サトー、銀座三越で販売支援実験、多言語で売場情報提供

  • 2015年2月18日

 バーコードや2次元コードなどを利用した自動認識システムの販売などをおこなうサトーホールディングスは、2月18日から22日まで、東京の銀座三越で訪日外国人を対象とした、買い物支援の実証実験をおこなう。近距離無線通信機能を内蔵したリストバンド約1000本を配布し、買物客が専用の端末で商品や売場の情報を入手できるようにするもので、店舗側の負担を大幅に軽減する。同社執行役員で最高マーケティング責任者の小玉昌央氏は、昨年にも同店での実証実験として、売場での多言語による商品情報提供をおこなったことを説明した上で、「今年はその枠組みを一歩前進させた」と語った。

商品の陳列場所を示す地図も出力できる 利用者は入店後に、同店9階の「春節特設コーナー」でリストバンドを受け取り、国籍や性別、買いたい商品などの情報を登録。その後は1階、8階、9階に備え付けられた専用端末にリストバンドをかざすと、おすすめの商品の情報が表示され、商品の陳列場所を示す地図を出力することもできる。発行された地図にはQRコードが印字されており、スマートフォンなどで読み取ると、商品情報が自動的に利用者の使用言語で表示される。言語は日本語、中国語、英語の3ヶ国語に対応。また、食品については、お土産として商品を渡された人がアレルゲンなどに関する情報を確認できるよう、QRコードを印字したステッカーを貼付するという。

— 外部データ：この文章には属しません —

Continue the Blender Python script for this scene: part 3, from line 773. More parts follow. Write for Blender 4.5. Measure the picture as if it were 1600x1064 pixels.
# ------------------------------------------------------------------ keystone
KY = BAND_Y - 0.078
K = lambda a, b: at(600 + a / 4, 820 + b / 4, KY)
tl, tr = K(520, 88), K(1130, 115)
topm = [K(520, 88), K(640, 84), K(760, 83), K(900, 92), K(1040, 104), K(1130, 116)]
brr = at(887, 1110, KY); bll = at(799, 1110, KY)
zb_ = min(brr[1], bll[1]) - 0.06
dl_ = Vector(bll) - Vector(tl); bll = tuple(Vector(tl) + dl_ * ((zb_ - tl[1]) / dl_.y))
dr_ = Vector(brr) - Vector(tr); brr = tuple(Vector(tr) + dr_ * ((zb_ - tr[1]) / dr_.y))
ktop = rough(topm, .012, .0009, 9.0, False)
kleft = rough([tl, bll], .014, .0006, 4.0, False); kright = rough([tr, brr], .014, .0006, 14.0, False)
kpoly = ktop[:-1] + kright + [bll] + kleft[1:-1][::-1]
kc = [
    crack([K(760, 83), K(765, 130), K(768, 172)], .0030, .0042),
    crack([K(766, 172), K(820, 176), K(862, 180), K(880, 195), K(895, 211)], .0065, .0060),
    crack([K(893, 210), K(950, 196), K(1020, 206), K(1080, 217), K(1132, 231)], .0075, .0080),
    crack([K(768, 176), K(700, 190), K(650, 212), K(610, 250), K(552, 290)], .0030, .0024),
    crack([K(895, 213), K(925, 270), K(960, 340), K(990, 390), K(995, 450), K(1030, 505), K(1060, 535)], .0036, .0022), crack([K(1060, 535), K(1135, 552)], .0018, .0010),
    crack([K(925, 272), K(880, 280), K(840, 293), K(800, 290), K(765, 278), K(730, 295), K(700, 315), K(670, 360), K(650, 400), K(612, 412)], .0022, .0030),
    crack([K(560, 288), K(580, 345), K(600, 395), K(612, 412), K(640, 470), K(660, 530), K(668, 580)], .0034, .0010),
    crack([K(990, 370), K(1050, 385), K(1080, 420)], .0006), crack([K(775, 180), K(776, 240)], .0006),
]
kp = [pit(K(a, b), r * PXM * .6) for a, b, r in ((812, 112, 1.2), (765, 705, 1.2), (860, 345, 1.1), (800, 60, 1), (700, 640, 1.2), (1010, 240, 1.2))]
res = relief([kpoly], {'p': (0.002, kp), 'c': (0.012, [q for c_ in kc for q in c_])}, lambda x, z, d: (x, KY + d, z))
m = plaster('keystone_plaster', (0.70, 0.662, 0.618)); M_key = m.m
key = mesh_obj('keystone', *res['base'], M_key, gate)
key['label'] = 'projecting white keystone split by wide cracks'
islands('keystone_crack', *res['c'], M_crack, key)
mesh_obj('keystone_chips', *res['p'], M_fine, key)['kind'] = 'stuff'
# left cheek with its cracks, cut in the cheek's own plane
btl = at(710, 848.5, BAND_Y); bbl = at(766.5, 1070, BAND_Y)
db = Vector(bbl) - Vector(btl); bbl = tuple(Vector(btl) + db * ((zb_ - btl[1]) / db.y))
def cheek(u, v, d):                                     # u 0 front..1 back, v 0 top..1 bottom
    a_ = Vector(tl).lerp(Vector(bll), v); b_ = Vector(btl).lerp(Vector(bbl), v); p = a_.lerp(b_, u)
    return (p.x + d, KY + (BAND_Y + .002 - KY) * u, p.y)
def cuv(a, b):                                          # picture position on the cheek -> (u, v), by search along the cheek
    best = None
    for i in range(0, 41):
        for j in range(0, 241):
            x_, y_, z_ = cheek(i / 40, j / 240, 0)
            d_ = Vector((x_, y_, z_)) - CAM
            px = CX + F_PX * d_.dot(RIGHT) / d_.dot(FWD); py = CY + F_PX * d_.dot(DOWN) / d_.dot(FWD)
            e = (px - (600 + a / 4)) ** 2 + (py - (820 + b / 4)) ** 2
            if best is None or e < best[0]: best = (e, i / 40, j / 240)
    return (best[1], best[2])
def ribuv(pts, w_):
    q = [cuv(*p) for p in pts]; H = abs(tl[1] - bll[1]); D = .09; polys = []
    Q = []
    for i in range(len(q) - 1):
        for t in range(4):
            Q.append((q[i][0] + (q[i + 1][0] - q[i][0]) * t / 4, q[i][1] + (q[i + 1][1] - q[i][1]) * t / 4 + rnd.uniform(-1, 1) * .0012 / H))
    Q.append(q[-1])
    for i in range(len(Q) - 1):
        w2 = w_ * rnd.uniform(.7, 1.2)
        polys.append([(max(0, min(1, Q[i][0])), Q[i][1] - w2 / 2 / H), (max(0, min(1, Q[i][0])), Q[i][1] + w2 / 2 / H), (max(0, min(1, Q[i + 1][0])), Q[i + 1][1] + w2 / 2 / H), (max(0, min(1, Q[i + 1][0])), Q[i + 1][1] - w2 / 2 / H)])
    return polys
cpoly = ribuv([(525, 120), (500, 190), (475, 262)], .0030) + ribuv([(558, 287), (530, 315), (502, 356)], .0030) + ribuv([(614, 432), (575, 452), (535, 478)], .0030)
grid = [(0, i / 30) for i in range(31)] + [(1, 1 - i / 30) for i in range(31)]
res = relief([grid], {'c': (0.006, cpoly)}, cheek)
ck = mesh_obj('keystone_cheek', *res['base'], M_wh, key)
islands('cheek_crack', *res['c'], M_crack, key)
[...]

 三越伊勢丹ホールディングス三越銀座店営業企画担当長の北條司氏は、同店の総売上高における訪日外国人旅行者の占める割り合いについて、「2013年度は約5%だったが、2014年度は倍以上になる」と説明。同氏によれば、同店の外国人売上高の約8割が中国人によるもので、今年の春節期間については前年の3倍から4倍の売り上げを見込むという。ただし、外国語対応については中国人の接客担当者を採用してはいるものの、「十分な対応ができていない」と説明。「すべてを人間で対応するのは難しい」と述べ、人間と情報端末の両方を活用したサービス体制の確立に期待を示した。

 同実験は、経済産業省が政府のIT戦略に則り、「訪日外国人へのおもてなし」をテーマとして昨年10月に募集を開始した「ID連携トラストフレームワーク・ビジネスモデルコンテスト」に、同社の企画案が採択されたことにより実現したもの。同省商務情報政策局情報政策課情報プロジェクト室長の和田恭氏は、10件の応募があった中から3社の企画案を採択したことを説明。同社の企画案については、利用者にとって負担が少ないこと、利用者の属性などに関するデータを取り込みやすいこと、緊急時の安否確認などにも活用できること、実現可能性が高いことを評価した旨を説明し、「審査員からも高い評価をいただいた」と伝えた。

 小玉氏によれば、今回の実験で「訪日外国人旅行者を“売り場”に誘導する」効果が確認できれば、次回は「アプリなどを利用して、訪日外国人旅行者を銀座三越の“店舗”に誘導する」仕組みに取り組みたいという。同社では将来的には、登録した訪日外国人旅行者の情報を一元管理し、宿泊施設におけるチェックインやチェックアウト、移動の際の点呼、観光客への情報提供、食材の禁忌に関する警告など、さまざまなポイントで活用する環境を構築したい考え。あわせて集積したデータを、旅行者の行動パターンや嗜好を把握するために活用したいという。